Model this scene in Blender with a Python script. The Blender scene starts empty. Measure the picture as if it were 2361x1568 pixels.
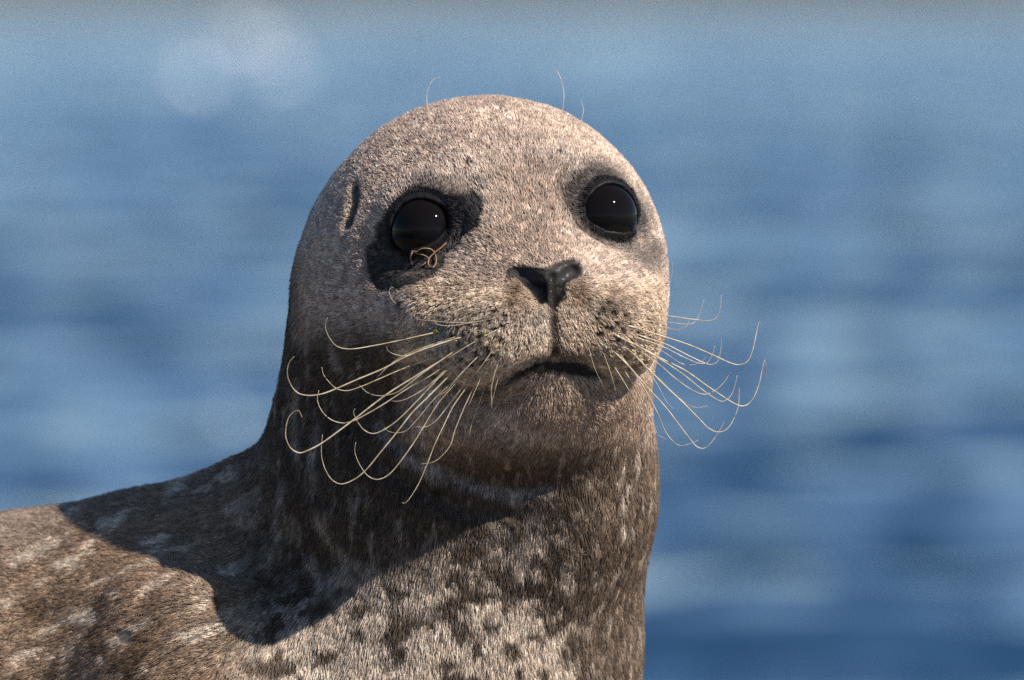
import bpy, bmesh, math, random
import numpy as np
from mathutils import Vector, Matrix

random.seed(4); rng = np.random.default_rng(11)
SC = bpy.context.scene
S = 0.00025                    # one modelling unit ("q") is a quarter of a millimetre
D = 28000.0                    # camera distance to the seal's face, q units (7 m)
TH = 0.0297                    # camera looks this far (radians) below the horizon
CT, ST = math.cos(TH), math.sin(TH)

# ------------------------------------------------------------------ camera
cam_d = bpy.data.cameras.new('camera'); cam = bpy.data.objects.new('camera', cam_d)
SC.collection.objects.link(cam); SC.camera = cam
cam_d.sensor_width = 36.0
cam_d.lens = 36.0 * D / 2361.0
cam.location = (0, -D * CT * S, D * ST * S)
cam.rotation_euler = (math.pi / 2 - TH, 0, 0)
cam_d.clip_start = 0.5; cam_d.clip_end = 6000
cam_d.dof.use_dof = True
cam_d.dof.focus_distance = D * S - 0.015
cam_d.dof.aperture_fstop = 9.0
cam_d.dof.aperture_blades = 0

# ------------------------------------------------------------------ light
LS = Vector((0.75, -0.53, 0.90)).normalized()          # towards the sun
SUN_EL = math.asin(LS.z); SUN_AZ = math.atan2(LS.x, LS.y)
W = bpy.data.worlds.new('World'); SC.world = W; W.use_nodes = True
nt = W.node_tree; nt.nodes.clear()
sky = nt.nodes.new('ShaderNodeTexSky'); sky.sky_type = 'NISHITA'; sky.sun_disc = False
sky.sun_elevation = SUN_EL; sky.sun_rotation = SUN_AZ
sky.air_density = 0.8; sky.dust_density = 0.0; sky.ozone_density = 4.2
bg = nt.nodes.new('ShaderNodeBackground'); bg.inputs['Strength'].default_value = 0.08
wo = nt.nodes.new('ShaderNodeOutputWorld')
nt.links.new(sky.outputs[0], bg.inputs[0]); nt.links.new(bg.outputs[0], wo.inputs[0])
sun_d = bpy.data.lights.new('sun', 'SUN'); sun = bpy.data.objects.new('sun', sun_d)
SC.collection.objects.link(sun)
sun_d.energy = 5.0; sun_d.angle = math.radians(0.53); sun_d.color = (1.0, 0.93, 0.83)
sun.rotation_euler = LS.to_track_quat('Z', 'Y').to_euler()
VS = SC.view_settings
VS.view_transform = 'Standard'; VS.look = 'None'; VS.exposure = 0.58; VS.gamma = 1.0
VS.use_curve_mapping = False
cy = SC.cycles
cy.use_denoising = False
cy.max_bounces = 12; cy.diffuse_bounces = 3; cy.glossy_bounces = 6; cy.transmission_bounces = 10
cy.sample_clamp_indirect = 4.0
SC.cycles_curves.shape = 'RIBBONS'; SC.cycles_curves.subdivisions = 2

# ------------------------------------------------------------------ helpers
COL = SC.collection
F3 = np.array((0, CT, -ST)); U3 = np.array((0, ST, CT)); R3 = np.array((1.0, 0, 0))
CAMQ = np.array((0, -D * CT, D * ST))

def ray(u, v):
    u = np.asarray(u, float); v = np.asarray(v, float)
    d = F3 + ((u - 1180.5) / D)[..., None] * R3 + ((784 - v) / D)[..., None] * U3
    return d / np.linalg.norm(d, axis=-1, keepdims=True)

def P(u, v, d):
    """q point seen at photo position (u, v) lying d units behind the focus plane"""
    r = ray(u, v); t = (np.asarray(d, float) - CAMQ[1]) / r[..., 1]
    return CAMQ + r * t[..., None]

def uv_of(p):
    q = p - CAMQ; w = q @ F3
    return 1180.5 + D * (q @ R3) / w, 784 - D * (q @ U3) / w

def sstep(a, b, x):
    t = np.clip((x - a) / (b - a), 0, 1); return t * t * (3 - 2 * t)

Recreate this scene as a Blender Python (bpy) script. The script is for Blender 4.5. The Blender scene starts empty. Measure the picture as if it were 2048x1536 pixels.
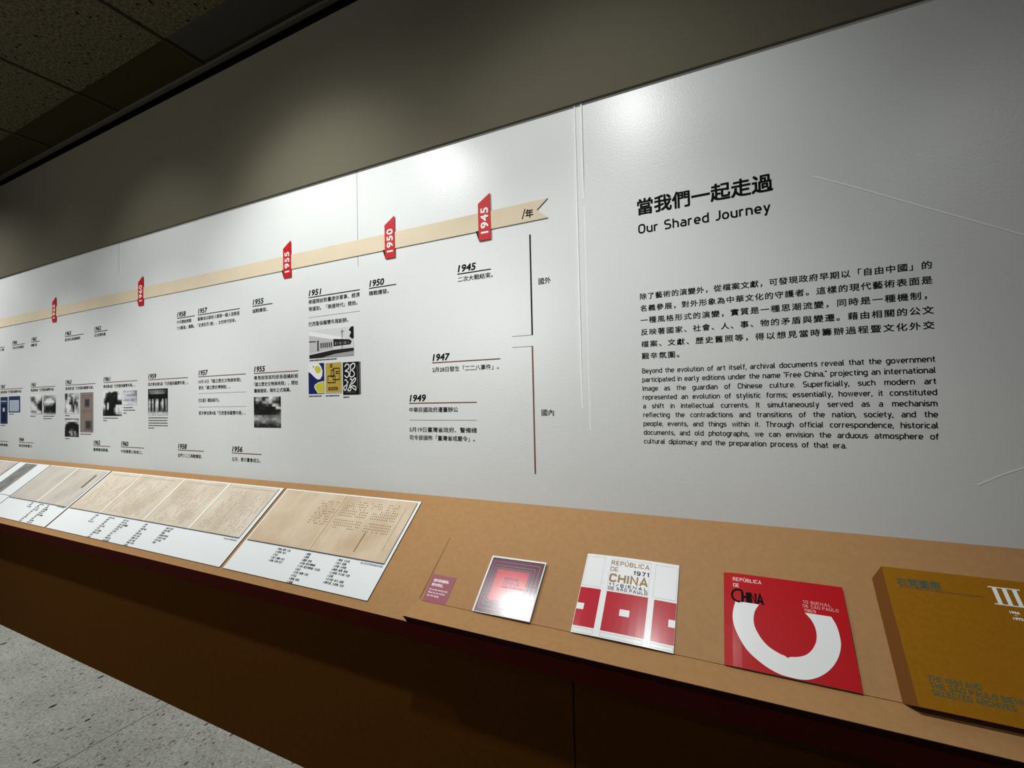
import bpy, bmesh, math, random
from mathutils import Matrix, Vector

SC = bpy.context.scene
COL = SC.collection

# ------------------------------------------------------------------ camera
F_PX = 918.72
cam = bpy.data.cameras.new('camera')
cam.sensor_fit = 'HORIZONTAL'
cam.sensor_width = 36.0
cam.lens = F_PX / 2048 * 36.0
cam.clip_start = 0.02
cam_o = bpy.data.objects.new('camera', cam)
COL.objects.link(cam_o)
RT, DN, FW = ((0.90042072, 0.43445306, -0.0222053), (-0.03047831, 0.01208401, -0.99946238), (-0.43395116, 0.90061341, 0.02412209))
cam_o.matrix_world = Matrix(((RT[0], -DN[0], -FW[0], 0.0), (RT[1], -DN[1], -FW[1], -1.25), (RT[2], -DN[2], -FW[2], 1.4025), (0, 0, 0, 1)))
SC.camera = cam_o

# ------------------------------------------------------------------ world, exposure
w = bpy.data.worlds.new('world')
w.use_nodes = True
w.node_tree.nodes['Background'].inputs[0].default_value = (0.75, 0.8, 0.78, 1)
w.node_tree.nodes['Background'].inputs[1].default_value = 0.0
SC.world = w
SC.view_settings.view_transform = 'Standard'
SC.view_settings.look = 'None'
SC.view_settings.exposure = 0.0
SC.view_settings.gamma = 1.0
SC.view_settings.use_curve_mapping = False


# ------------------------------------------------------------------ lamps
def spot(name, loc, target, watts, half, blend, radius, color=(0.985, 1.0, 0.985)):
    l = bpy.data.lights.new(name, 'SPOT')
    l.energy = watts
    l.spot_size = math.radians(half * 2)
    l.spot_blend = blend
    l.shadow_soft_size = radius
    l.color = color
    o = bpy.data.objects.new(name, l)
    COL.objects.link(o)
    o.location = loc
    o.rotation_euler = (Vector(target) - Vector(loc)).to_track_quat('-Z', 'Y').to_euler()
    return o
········
TASK STATEMENT: In the records above, find the line containing "from mathutils import Vector, Matrix" and output every line from the first through that one, exactly, omitting pictures.

THE RESPONSE:
Model this scene in Blender with a Python script. The Blender scene starts empty. Measure the picture as if it were 2361x1568 pixels.
import bpy, bmesh, math, random
import numpy as np
from mathutils import Vector, Matrix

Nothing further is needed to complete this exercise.